--- begin ---

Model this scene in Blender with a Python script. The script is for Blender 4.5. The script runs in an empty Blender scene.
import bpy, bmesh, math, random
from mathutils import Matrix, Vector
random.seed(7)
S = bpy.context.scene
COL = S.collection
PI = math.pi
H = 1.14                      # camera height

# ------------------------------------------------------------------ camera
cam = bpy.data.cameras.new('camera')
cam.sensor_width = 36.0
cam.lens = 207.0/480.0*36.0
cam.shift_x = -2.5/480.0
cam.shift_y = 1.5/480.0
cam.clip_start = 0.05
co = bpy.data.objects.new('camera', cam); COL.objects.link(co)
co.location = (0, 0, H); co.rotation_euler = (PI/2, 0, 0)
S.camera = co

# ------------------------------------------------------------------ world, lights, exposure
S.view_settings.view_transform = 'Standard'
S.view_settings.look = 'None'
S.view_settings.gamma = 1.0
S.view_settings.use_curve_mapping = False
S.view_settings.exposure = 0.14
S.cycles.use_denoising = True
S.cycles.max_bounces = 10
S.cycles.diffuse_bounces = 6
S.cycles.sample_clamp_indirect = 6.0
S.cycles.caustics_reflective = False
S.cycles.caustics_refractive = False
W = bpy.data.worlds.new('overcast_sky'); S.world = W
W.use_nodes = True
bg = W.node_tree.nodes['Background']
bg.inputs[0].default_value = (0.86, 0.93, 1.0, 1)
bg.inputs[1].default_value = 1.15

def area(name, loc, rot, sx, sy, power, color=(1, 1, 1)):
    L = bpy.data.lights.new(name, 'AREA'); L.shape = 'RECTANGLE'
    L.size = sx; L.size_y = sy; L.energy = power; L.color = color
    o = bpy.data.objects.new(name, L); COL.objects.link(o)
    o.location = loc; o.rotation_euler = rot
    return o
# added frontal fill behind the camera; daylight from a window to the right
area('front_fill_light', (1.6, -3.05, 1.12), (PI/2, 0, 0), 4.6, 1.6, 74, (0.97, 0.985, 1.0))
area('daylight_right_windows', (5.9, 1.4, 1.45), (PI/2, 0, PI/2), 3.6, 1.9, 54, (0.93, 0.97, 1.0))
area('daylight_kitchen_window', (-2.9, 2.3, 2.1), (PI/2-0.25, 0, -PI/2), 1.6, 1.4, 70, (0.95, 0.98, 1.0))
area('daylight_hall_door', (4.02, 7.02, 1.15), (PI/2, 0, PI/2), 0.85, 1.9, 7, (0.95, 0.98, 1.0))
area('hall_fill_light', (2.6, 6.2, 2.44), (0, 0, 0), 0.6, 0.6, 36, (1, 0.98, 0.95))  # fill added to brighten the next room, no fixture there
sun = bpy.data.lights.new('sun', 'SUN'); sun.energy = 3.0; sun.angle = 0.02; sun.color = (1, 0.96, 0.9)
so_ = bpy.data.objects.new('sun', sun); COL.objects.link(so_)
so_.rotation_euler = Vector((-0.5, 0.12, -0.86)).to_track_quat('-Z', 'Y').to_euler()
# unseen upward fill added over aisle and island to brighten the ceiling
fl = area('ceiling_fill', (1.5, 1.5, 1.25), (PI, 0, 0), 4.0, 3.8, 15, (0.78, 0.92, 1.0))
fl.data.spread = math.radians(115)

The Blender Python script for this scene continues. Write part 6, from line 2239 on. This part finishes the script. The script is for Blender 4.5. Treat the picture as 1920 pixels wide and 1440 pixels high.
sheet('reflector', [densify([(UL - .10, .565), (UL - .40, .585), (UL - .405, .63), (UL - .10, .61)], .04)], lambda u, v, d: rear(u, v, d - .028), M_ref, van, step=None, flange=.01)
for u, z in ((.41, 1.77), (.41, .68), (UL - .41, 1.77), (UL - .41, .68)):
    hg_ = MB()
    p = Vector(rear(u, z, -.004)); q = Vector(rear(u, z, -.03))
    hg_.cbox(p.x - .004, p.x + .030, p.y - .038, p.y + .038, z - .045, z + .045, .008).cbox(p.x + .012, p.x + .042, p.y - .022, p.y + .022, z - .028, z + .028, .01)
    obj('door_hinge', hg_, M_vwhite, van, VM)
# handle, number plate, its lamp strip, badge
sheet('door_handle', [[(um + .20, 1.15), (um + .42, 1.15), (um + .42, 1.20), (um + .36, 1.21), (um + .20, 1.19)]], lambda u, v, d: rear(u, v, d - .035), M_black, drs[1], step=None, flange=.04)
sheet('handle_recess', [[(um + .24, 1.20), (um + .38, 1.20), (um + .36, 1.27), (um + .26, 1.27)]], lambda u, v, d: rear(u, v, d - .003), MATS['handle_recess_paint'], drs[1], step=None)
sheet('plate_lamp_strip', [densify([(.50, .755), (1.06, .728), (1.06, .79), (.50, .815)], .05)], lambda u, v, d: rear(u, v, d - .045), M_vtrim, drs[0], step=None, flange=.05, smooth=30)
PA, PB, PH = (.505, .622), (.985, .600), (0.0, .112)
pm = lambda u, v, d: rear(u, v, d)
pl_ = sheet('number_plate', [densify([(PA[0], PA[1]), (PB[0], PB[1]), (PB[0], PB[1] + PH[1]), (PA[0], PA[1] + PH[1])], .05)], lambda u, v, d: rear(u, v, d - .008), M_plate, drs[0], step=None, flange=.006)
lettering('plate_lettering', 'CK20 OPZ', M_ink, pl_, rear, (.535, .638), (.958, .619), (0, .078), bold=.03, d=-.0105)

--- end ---

* [STATED TASK]
Starting at the top of the data above, repeat every line exactly until the line containing "# camera height" has been given, then stop.

* [ANSWER BELOW]
Model this scene in Blender with a Python script. The script is for Blender 4.5. The script runs in an empty Blender scene.
import bpy, bmesh, math, random
from mathutils import Matrix, Vector
random.seed(7)
S = bpy.context.scene
COL = S.collection
PI = math.pi
H = 1.14                      # camera height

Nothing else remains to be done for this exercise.